Hind goes so far as to defend postmodernist doubt about the possibility of objective truth as ‘an attempt to put knowledge beyond the use of state power, rather than as some kind of assault on reason’ (p109). But if knowledge is beyond the use of state power, is it not also beyond the use of the state’s opponents? Hind is equally dismissive of revolutionary communism and presumably any other political ideology that claims to explain the world.
For him, the pursuit of knowledge, or even ‘knowledge’ must be insulated from politics. In the book’s final chapter, he argues that we must engage in a new Enlightenment ‘not as self-interested partisans but as disinterested researchers’ (p136). This is an understandable response to the often unhelpful politicisation of knowledge and reason, and in many ways it is admirable. But there is a difference between self-serving lies or spurious ‘advocacy research’, and honest argument or even propaganda – the attempt to win others to a political cause with reference to moral imperatives and indeed interests as well as dry facts. The latter is essential if we are to change the world as well as trying to interpret it. What is really pernicious and indeed authoritarian is the claim to have access to knowledge that is above the debate and beyond question.

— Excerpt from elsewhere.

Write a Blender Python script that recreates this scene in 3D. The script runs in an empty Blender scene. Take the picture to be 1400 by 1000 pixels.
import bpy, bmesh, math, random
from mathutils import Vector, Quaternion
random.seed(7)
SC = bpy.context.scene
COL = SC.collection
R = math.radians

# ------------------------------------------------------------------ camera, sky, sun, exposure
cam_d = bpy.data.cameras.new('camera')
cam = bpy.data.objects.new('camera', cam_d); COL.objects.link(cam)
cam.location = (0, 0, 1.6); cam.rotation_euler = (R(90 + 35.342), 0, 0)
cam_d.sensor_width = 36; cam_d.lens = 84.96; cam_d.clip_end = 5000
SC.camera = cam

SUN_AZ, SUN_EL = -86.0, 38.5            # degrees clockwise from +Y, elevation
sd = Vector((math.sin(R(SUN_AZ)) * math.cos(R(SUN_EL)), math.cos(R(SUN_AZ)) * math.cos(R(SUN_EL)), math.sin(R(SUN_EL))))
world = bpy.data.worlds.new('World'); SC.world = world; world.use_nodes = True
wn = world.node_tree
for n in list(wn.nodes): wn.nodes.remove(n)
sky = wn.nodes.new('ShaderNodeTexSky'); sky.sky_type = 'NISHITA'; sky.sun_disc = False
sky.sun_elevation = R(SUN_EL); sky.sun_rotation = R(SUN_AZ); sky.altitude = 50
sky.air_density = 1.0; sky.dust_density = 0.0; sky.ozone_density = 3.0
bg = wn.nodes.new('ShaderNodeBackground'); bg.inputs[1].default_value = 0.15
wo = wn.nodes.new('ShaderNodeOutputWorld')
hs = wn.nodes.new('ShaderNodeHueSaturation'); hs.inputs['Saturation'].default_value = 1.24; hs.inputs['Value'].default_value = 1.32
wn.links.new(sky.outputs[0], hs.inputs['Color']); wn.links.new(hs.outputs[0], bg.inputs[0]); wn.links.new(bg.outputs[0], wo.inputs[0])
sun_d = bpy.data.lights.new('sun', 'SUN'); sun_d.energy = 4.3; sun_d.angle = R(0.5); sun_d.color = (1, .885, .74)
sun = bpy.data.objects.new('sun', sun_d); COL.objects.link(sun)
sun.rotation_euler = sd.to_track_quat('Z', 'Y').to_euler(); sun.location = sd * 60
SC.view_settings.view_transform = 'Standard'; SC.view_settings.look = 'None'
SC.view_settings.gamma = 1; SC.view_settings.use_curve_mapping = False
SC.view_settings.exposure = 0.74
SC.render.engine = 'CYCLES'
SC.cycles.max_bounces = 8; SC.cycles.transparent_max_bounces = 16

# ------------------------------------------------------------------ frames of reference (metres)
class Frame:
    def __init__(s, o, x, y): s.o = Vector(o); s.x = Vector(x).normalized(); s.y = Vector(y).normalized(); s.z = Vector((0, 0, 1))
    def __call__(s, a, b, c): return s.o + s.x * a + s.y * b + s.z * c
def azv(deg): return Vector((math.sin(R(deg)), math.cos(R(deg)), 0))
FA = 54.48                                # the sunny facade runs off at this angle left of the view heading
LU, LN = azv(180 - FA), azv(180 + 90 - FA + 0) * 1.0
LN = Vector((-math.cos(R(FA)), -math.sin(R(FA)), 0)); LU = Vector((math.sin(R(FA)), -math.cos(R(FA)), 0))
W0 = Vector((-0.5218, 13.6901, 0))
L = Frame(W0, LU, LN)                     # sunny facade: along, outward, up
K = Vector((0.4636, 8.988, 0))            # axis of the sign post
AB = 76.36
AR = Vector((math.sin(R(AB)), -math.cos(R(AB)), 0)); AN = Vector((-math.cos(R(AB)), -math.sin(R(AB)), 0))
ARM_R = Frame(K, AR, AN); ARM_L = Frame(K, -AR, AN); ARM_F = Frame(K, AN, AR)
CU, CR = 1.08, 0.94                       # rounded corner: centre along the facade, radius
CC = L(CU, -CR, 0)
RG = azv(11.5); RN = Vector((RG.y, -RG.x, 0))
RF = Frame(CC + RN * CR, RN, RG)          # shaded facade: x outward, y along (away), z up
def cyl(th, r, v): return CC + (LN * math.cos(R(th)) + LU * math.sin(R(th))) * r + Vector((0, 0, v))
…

I disagree with much of what Hind writes, but The Threat to Reason is certainly worth reading and engaging with, as it suggests numerous paths for further enquiry and argument that are not considered in the book itself. Perhaps best of all, Hind suggests that we should, like Francis Bacon: ‘reject established authority and our own inclinations, and be willing to pursue lines of enquiry associated with disreputable schools of thought’ (p45). Amen to that.